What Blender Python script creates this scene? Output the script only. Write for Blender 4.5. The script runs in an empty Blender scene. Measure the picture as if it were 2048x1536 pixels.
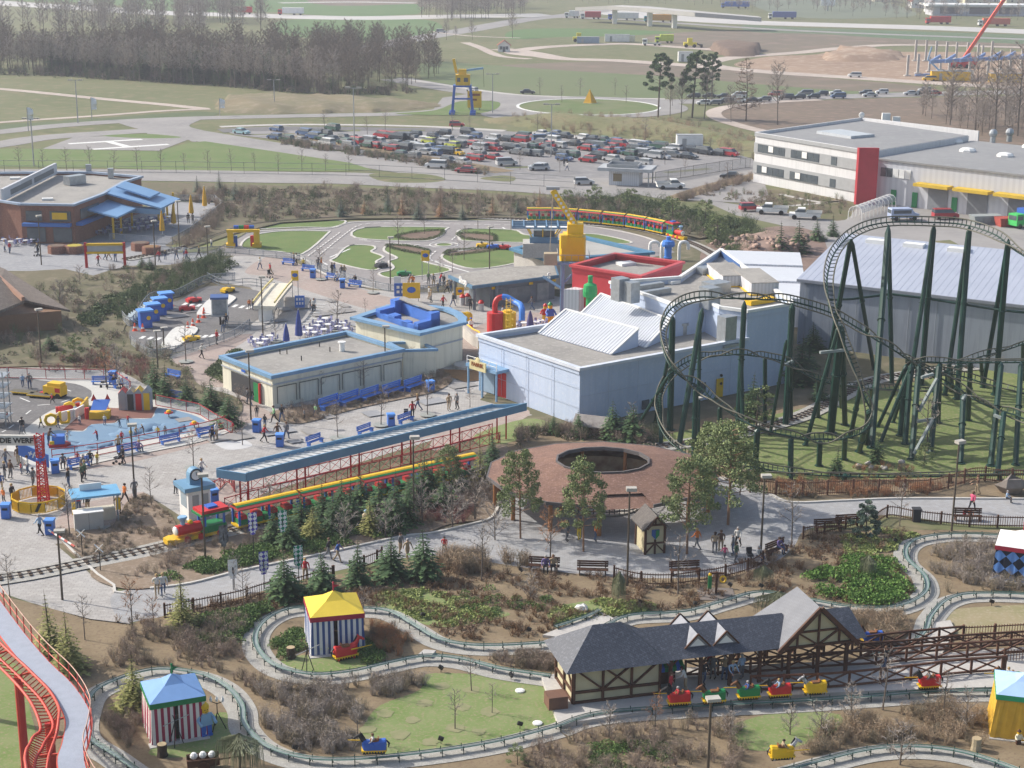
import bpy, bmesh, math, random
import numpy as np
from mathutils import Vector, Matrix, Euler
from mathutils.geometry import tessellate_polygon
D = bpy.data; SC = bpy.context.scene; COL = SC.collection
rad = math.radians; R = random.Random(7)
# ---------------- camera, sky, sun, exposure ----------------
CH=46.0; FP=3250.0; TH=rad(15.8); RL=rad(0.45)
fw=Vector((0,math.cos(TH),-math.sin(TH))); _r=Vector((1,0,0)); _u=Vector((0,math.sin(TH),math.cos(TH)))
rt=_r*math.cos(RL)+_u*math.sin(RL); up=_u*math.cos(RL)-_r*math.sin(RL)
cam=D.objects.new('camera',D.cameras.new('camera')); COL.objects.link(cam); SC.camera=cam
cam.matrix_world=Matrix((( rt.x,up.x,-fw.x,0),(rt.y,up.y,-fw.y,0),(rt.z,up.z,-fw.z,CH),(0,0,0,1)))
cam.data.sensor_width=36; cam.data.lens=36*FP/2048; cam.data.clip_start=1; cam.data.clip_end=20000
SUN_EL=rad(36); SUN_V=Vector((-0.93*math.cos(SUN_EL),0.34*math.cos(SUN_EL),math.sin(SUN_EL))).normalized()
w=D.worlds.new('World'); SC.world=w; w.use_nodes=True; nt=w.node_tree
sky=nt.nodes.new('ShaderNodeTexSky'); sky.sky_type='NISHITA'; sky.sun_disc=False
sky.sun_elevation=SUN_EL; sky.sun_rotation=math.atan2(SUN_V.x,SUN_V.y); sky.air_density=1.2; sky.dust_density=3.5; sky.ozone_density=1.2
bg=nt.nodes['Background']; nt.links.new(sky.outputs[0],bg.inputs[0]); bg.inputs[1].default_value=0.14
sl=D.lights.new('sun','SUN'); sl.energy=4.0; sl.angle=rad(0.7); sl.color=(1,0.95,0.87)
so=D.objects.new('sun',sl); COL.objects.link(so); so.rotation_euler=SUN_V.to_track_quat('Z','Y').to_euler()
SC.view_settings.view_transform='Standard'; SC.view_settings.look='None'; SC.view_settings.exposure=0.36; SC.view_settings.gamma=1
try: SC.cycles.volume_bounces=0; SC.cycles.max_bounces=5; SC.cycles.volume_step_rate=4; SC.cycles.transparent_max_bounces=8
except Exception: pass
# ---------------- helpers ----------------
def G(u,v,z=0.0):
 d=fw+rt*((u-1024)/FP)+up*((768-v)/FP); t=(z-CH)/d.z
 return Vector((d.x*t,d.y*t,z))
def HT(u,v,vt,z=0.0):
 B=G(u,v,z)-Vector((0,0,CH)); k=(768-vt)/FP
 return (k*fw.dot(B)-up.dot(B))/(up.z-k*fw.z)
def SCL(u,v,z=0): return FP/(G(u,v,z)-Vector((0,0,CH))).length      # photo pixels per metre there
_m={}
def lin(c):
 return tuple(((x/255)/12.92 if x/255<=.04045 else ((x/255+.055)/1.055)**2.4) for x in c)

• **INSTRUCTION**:
Set down all the data again exactly as above, pictures excluded.

• **SOLUTION TO THE PROBLEM**:
What Blender Python script creates this scene? Output the script only. Write for Blender 4.5. The script runs in an empty Blender scene. Measure the picture as if it were 2048x1536 pixels.
import bpy, bmesh, math, random
import numpy as np
from mathutils import Vector, Matrix, Euler
from mathutils.geometry import tessellate_polygon
D = bpy.data; SC = bpy.context.scene; COL = SC.collection
rad = math.radians; R = random.Random(7)
# ---------------- camera, sky, sun, exposure ----------------
CH=46.0; FP=3250.0; TH=rad(15.8); RL=rad(0.45)
fw=Vector((0,math.cos(TH),-math.sin(TH))); _r=Vector((1,0,0)); _u=Vector((0,math.sin(TH),math.cos(TH)))
rt=_r*math.cos(RL)+_u*math.sin(RL); up=_u*math.cos(RL)-_r*math.sin(RL)
cam=D.objects.new('camera',D.cameras.new('camera')); COL.objects.link(cam); SC.camera=cam
cam.matrix_world=Matrix((( rt.x,up.x,-fw.x,0),(rt.y,up.y,-fw.y,0),(rt.z,up.z,-fw.z,CH),(0,0,0,1)))
cam.data.sensor_width=36; cam.data.lens=36*FP/2048; cam.data.clip_start=1; cam.data.clip_end=20000
SUN_EL=rad(36); SUN_V=Vector((-0.93*math.cos(SUN_EL),0.34*math.cos(SUN_EL),math.sin(SUN_EL))).normalized()
w=D.worlds.new('World'); SC.world=w; w.use_nodes=True; nt=w.node_tree
sky=nt.nodes.new('ShaderNodeTexSky'); sky.sky_type='NISHITA'; sky.sun_disc=False
sky.sun_elevation=SUN_EL; sky.sun_rotation=math.atan2(SUN_V.x,SUN_V.y); sky.air_density=1.2; sky.dust_density=3.5; sky.ozone_density=1.2
bg=nt.nodes['Background']; nt.links.new(sky.outputs[0],bg.inputs[0]); bg.inputs[1].default_value=0.14
sl=D.lights.new('sun','SUN'); sl.energy=4.0; sl.angle=rad(0.7); sl.color=(1,0.95,0.87)
so=D.objects.new('sun',sl); COL.objects.link(so); so.rotation_euler=SUN_V.to_track_quat('Z','Y').to_euler()
SC.view_settings.view_transform='Standard'; SC.view_settings.look='None'; SC.view_settings.exposure=0.36; SC.view_settings.gamma=1
try: SC.cycles.volume_bounces=0; SC.cycles.max_bounces=5; SC.cycles.volume_step_rate=4; SC.cycles.transparent_max_bounces=8
except Exception: pass
# ---------------- helpers ----------------
def G(u,v,z=0.0):
 d=fw+rt*((u-1024)/FP)+up*((768-v)/FP); t=(z-CH)/d.z
 return Vector((d.x*t,d.y*t,z))
def HT(u,v,vt,z=0.0):
 B=G(u,v,z)-Vector((0,0,CH)); k=(768-vt)/FP
 return (k*fw.dot(B)-up.dot(B))/(up.z-k*fw.z)
def SCL(u,v,z=0): return FP/(G(u,v,z)-Vector((0,0,CH))).length      # photo pixels per metre there
_m={}
def lin(c):
 return tuple(((x/255)/12.92 if x/255<=.04045 else ((x/255+.055)/1.055)**2.4) for x in c)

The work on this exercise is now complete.